Analysts say Tagmastore will have several models, and will include virtualization software on a blade in a storage controller
and have the capability to replicate information across unlimited distances to dissimilar storage arrays for disaster-recovery
purposes. Hitachi will be the first major vendor to integrate heterogeneous rather than homogeneous virtualization and replication
features onto a storage controller.
"The box is an über-array with significant amounts of cache and performance," says an analyst who asked not to be identified.
"Not only will the Hitachi array be able to pool data from a variety of sources but it will be able to use a single replication
and management technology to move data between different arrays."
The array, which will scale into the multi-petabyte range, will support Fibre Channel, IBM's mainframe connectivity ESCON/FICON technologies and iSCSI, which lets users attach storage-area networks (SAN) to an Ethernet network. The array is expected to combine network-attached and SAN data into one virtualized storage pool.
Analysts say the Hitachi announcement could give the company an important tool to battle competitors.
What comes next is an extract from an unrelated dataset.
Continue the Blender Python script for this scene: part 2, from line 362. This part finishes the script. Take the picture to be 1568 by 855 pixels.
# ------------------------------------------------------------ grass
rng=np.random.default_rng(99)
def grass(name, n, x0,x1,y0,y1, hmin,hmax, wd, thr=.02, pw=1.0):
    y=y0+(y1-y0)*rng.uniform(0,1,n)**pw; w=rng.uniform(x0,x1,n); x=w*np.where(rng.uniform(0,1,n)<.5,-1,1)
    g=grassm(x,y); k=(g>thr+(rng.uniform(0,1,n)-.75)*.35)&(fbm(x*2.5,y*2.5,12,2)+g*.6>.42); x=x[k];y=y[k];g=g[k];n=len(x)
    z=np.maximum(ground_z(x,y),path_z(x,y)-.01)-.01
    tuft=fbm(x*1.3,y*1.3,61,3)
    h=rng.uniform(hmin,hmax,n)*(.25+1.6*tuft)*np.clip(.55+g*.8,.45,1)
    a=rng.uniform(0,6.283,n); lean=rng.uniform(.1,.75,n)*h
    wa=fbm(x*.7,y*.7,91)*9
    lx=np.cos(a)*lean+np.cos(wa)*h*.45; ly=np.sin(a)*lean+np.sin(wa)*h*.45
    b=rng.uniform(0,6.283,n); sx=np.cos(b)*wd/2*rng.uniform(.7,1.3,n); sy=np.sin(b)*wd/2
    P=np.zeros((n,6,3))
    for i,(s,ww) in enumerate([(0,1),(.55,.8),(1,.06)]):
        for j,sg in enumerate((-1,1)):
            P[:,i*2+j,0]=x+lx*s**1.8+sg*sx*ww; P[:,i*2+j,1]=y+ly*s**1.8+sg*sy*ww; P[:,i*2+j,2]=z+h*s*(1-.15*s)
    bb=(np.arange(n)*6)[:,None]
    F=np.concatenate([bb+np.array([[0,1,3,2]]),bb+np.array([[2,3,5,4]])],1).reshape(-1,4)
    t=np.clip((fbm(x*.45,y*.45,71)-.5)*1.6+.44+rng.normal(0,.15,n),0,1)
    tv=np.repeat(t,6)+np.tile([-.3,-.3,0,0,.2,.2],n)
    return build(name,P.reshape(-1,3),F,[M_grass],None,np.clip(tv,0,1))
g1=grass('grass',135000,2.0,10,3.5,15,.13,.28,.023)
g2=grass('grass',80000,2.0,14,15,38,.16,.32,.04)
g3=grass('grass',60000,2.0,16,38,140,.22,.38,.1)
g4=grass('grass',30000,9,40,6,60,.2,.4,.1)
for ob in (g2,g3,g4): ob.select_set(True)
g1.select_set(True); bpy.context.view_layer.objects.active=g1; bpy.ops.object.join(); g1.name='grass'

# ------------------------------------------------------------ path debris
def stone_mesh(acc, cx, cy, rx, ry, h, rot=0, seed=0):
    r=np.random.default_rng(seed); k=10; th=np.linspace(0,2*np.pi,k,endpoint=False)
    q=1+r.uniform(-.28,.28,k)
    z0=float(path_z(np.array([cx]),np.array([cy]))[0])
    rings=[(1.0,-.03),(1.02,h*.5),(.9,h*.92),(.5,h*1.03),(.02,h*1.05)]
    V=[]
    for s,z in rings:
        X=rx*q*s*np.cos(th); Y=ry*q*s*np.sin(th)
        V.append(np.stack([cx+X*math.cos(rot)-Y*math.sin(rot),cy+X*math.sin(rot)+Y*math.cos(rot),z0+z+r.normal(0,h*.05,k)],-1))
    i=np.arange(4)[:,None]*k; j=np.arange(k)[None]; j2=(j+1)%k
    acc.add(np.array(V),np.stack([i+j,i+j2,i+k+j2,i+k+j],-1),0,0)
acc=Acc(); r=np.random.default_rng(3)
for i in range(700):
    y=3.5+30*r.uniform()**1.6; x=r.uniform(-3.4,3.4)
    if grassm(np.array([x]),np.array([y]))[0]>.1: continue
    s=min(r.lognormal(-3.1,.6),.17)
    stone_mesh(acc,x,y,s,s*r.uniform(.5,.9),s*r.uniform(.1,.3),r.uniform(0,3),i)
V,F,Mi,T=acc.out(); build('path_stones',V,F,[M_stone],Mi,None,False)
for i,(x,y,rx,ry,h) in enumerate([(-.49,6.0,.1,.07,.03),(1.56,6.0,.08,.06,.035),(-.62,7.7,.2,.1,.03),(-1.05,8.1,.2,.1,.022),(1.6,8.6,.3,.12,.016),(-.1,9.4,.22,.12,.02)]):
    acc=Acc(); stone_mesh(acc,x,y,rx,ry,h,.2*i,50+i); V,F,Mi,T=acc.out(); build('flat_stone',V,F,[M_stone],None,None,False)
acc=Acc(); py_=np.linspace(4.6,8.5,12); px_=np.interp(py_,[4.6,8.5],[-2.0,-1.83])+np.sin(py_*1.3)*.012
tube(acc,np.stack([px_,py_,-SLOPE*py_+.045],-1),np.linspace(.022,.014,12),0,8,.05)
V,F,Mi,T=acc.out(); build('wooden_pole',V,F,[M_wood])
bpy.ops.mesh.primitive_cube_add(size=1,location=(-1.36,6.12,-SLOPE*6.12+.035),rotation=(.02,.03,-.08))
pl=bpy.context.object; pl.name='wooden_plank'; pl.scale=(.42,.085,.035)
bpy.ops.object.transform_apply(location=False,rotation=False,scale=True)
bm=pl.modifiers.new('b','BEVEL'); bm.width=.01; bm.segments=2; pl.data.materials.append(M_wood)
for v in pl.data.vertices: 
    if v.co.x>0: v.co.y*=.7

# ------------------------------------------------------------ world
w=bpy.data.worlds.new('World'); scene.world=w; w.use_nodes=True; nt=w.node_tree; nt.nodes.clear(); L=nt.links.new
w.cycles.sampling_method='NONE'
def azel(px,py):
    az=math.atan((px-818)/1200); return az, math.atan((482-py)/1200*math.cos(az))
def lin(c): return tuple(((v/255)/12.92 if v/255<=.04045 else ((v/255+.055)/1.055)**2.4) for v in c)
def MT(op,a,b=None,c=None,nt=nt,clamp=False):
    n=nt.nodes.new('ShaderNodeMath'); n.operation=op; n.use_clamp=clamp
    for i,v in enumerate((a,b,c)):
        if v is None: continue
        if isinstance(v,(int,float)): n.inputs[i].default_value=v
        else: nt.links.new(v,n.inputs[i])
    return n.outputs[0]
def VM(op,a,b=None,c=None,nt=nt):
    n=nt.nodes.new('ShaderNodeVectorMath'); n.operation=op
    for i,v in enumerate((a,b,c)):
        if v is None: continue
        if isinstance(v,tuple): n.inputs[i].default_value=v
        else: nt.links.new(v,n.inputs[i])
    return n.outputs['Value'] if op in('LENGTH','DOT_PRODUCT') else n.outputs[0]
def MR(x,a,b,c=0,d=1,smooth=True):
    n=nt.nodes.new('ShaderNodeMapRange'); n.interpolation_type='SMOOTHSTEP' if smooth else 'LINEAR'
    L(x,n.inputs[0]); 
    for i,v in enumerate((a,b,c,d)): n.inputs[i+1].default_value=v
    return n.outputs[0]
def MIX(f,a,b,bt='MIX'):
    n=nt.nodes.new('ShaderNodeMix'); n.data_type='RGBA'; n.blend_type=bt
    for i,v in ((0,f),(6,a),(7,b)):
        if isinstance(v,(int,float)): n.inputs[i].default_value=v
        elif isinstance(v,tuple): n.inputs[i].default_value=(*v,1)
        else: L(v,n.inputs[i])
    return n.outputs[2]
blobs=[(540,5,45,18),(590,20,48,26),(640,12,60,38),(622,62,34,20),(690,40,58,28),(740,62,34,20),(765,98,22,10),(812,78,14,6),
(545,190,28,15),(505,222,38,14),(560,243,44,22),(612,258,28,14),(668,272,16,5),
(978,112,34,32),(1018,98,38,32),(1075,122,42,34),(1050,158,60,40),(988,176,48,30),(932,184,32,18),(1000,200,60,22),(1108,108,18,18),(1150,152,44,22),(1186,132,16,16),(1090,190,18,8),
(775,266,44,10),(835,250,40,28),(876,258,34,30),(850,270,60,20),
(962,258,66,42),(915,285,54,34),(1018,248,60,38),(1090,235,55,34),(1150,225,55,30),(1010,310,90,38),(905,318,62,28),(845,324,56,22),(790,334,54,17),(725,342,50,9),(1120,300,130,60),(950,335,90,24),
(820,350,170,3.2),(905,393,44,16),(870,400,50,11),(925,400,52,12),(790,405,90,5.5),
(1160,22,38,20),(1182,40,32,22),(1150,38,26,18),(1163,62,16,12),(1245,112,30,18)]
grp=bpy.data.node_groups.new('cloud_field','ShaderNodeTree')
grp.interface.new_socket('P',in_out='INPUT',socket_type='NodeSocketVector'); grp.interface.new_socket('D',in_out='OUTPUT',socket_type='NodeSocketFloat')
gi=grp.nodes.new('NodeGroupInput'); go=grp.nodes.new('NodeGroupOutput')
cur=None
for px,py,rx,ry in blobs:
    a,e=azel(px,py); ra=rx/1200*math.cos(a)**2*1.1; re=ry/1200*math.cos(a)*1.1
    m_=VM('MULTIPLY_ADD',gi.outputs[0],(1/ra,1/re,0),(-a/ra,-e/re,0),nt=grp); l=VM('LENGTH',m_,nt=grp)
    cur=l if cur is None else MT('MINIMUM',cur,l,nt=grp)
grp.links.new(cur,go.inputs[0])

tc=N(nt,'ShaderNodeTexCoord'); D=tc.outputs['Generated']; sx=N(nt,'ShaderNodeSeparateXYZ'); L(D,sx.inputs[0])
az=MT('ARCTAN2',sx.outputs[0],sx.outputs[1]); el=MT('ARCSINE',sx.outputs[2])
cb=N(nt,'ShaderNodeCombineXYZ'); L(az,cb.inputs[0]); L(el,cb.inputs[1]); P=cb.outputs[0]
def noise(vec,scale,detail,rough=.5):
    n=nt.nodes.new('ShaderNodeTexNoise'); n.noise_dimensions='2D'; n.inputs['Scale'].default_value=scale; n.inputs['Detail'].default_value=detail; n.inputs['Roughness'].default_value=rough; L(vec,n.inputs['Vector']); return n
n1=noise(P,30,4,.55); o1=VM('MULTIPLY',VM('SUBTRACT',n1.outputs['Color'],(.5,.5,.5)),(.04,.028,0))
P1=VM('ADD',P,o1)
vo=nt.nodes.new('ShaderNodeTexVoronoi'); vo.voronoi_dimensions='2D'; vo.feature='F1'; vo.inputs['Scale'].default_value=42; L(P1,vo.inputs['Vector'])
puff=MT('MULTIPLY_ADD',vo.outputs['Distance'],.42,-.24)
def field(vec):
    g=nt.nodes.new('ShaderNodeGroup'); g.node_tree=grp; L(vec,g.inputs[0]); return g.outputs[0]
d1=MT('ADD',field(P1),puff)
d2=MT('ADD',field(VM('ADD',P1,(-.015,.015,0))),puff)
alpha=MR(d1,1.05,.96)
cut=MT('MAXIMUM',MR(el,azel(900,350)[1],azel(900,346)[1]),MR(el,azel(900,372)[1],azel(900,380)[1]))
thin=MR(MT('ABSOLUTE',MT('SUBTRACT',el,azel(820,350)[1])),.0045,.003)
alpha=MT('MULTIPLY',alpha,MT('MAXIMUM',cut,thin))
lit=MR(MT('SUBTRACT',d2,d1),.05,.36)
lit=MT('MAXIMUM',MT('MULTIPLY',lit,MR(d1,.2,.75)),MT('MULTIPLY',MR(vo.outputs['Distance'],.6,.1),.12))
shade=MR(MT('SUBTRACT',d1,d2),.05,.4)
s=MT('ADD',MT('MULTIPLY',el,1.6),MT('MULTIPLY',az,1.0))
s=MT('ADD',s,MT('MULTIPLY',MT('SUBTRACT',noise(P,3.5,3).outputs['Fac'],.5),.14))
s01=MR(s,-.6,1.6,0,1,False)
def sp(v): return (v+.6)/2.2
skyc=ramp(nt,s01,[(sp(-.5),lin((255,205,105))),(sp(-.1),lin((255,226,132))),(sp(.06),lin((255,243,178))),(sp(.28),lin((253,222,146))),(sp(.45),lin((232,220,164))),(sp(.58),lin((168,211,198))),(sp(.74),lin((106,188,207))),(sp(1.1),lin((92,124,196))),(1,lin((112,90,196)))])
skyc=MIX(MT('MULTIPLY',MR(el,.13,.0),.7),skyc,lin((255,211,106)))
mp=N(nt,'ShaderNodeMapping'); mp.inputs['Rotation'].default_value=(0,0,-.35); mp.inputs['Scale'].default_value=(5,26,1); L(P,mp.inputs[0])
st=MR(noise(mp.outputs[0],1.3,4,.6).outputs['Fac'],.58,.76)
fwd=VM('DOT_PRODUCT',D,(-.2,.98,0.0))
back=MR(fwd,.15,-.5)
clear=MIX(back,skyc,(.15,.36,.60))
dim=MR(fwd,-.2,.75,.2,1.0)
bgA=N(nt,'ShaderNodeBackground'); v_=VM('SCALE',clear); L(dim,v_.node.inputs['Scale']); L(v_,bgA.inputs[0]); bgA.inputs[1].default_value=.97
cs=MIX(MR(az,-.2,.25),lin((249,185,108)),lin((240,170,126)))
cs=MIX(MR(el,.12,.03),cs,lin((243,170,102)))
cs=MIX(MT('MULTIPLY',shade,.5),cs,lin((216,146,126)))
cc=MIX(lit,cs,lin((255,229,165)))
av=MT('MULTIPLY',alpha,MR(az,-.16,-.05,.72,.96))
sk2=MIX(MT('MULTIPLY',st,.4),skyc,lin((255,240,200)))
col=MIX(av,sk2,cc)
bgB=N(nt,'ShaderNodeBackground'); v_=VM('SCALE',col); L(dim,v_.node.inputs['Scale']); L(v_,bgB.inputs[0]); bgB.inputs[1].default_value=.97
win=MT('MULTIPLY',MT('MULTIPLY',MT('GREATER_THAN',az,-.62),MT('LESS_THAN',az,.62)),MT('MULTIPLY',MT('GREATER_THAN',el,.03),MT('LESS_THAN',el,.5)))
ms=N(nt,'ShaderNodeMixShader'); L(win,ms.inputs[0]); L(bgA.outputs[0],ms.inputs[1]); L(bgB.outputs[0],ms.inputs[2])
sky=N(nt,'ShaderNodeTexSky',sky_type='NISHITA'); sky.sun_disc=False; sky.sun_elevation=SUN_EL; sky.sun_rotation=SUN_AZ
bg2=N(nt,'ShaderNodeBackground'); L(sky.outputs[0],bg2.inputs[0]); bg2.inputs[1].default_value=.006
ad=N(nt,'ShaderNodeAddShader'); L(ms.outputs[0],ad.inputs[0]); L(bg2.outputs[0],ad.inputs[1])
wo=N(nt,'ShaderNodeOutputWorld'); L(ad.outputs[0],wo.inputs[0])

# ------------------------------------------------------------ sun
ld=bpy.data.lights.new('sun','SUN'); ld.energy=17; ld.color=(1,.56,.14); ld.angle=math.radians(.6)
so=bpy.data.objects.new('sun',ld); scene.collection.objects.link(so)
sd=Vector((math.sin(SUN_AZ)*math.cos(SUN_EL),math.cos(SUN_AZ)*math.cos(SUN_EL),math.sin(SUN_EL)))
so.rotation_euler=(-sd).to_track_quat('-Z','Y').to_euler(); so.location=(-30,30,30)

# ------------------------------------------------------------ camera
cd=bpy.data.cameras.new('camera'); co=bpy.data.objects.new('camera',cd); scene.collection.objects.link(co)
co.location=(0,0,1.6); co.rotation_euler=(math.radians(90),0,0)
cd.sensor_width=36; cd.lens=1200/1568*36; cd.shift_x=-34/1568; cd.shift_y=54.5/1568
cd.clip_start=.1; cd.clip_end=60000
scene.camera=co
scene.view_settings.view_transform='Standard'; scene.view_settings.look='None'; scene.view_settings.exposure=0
According to Gartner,
Hitachi external controller-based storage accounts for about 8% of the market, trailing EMC, which has a 21% market share,
and HP, which has almost 19%. The product also addresses the need for a heterogeneous storage virtualization strategy.
"Vendors have done a disservice to the industry - we've had vendors trying to misconstrue basic [logical unit] and volume
management as virtualization," says Stephanie Balaouras, senior analyst for The Yankee Group. "But true heterogeneous systems
integration and the virtualization of replication and back-up technologies hasn't been there."